In 2009 she released his first feature film, "Del amor y otros demonios" based on Gabriel García Márquez's 1994 novel of the same name after receiving the rights to the work from the same author in 2003. The film centers on the love story of 13-year-old Sierva María, part of the colonial aristocracy. It is set in the 18th century in Cartagena de Indias, where it was filmed.[10] The Nobel Prize winner for Literature, García Márquez, was satisfied with the adaptation of his work.[3]
The film participated in film festivals in Cuba, Moscow and China. It also represented Costa Rica in the 25th edition of the Goya Awards in Spain and in the 83rd edition of the Oscars in Hollywood in the category of "Best Foreign Film" nominated by the country's Film Center. She also participated in the "Los Angeles Film Festival" in California, US, the "Pusan International Film Festival" in South Korea and the "Taipei Film Festival" in Taiwan.[11]

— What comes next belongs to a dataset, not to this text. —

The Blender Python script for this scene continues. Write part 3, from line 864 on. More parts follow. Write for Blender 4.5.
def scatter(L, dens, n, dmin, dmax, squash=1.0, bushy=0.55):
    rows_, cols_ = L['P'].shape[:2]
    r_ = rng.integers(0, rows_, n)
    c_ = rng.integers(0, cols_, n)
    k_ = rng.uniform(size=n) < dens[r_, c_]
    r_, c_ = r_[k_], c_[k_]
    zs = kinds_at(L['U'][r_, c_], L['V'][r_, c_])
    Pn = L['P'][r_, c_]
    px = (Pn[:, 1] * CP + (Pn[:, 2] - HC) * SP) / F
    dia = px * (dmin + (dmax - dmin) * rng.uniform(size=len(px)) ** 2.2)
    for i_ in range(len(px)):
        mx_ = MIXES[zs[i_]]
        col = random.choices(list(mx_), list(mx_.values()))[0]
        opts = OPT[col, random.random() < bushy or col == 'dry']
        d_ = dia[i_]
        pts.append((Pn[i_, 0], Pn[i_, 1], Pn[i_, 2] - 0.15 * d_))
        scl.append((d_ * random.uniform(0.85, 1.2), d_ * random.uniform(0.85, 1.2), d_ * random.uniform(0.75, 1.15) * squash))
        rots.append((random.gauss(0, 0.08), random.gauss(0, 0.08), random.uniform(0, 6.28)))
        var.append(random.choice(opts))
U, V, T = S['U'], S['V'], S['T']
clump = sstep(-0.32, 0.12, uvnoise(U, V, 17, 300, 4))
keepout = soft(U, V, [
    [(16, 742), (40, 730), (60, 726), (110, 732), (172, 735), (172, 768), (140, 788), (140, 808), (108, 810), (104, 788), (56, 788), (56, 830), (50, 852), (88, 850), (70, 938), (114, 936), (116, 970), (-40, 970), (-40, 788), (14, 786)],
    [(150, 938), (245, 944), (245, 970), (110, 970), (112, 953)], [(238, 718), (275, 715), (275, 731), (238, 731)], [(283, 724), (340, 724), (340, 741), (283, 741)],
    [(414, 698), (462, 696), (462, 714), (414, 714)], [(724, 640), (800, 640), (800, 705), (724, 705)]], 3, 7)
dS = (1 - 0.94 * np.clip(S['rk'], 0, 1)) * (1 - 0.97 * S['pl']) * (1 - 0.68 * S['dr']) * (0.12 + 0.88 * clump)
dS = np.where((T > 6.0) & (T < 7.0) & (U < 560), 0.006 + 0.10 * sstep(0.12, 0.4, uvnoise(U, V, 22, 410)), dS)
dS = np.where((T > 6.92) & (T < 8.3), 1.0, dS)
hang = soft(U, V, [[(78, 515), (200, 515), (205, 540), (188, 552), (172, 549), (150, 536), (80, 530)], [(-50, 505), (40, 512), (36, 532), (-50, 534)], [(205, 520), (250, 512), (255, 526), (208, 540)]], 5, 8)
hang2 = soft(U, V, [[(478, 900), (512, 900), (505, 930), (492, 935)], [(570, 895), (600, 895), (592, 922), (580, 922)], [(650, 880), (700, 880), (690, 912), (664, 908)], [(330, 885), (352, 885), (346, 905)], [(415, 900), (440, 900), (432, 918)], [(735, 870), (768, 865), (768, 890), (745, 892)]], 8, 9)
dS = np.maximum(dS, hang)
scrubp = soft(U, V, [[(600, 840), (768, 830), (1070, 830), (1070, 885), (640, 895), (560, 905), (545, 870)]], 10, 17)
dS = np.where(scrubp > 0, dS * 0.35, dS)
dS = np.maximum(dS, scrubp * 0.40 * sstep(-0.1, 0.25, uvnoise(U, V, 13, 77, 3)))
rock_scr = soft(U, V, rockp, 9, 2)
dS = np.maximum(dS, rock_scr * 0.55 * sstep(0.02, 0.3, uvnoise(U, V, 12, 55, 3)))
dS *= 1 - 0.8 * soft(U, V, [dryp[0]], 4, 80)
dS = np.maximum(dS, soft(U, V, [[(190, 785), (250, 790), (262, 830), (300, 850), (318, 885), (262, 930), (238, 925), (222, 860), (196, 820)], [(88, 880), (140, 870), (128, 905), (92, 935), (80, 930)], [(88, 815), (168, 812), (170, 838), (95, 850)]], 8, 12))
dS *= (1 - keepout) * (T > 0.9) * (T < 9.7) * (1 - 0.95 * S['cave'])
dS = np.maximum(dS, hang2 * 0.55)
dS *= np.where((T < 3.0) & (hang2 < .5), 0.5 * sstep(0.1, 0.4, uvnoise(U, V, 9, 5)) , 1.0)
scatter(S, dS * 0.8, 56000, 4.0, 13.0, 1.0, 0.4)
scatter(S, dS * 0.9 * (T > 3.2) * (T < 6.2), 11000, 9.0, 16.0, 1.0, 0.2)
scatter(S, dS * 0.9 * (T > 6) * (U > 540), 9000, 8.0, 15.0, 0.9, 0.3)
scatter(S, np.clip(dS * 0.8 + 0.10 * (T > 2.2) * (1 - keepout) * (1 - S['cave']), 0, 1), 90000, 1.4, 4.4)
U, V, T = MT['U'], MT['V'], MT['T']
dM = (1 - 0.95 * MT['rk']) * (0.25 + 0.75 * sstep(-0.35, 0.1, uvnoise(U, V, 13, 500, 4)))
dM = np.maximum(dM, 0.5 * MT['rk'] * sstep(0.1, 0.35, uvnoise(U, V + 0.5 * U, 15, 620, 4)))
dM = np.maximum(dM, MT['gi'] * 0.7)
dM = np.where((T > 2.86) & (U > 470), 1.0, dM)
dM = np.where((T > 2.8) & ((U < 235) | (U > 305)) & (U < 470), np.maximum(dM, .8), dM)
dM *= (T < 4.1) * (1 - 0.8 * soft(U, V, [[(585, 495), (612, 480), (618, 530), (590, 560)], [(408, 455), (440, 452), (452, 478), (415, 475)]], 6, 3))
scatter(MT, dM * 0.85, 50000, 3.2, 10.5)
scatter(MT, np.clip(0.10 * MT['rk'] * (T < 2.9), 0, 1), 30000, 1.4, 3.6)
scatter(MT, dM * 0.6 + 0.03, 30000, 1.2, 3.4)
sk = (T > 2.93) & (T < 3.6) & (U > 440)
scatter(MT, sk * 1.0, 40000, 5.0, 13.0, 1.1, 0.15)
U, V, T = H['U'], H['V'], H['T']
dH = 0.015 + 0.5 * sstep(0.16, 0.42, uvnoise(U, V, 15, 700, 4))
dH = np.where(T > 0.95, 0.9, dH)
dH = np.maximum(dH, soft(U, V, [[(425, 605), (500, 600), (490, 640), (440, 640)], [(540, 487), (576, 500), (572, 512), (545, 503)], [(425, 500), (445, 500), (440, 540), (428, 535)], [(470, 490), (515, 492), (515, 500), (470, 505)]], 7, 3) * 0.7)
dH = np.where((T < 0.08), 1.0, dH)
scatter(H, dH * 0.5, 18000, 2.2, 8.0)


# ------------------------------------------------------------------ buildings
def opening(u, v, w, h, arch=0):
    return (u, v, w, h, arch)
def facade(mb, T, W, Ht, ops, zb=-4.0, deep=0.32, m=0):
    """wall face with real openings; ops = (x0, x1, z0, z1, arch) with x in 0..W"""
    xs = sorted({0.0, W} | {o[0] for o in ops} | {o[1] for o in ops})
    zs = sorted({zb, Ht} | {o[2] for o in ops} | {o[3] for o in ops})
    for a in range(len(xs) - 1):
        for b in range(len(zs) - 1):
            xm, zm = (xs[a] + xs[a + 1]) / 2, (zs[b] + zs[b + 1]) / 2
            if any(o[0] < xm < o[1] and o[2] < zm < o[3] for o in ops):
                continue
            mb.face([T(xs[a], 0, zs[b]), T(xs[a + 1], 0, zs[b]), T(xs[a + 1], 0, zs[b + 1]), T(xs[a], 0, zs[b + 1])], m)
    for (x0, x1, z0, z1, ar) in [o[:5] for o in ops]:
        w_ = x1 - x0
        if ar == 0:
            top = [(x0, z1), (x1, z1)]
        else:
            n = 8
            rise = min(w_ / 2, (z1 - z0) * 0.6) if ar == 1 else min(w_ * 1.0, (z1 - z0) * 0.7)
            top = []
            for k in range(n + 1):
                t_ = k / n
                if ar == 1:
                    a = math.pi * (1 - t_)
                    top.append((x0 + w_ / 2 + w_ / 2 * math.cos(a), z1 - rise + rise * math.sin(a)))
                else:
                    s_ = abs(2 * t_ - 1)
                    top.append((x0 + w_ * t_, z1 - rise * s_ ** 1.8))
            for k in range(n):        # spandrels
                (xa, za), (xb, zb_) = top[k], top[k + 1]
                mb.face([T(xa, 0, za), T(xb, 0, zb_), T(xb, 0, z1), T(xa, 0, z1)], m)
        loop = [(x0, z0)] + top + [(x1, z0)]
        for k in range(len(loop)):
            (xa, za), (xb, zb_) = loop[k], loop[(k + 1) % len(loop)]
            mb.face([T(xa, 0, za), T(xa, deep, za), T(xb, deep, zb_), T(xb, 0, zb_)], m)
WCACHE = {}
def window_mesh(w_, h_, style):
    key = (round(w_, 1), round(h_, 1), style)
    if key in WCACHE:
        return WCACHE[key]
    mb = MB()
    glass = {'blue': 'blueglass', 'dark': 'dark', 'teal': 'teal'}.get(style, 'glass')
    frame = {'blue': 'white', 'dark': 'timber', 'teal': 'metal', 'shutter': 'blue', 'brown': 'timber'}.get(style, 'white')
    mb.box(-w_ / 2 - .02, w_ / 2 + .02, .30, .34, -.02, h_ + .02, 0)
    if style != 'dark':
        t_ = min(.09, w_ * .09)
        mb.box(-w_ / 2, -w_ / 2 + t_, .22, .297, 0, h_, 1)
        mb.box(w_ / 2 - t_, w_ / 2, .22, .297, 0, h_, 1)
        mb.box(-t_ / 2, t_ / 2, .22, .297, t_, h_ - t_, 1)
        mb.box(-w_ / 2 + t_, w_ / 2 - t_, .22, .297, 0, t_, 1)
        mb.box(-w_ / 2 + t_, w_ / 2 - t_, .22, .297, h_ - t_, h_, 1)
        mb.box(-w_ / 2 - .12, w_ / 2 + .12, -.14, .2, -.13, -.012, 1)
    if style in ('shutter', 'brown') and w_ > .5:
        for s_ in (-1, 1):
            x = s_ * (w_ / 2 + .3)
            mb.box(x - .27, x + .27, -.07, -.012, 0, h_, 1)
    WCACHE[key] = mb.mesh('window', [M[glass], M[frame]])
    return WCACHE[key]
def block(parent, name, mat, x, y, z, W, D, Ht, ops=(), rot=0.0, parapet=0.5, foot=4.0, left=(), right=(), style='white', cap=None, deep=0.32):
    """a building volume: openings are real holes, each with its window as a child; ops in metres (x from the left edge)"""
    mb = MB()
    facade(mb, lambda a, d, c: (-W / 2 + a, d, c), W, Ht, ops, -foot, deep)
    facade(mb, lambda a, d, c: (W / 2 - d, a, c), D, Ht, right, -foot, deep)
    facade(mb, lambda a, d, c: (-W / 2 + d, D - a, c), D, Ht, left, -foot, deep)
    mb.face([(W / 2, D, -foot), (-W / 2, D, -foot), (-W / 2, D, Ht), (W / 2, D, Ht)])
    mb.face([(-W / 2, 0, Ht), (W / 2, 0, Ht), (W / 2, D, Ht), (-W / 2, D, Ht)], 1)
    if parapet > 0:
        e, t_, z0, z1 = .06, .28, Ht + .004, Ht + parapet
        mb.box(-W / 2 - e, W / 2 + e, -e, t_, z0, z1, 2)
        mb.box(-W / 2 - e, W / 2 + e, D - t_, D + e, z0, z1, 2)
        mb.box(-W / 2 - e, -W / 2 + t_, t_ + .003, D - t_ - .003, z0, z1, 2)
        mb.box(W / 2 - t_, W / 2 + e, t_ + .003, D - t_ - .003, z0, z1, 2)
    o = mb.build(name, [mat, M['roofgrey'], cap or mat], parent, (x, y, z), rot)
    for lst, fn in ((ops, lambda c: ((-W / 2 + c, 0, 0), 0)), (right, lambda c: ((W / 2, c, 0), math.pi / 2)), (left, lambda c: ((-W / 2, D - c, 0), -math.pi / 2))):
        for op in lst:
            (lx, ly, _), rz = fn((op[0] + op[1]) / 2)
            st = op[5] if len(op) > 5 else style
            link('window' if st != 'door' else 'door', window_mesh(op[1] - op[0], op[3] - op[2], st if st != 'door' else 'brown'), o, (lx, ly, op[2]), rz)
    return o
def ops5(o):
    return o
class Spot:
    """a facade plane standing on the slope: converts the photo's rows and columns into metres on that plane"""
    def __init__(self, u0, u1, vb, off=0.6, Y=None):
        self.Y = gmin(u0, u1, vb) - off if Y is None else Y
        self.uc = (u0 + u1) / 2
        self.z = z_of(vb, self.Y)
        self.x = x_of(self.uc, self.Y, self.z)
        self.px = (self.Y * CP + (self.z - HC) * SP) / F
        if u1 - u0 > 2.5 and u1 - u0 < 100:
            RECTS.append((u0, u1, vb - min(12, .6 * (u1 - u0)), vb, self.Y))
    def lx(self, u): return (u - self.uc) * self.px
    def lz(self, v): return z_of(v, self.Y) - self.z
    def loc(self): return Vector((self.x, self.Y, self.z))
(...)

Her second feature film, Violeta al fin, is an intimate story about an elderly woman and the opportunities that arise in this period. For this story the director relied on her mother's photography.[12] The project obtained, in 2013, $100 thousand from the "Fondo Ibermedia" in the category of Co-production.[13] In 2015 it received support from FAUNO, the first state fund for film development in Costa Rica. The film stars Eugenia Chaverri, also from Costa Rica, and is shot in traditional neighborhoods in the city of San José.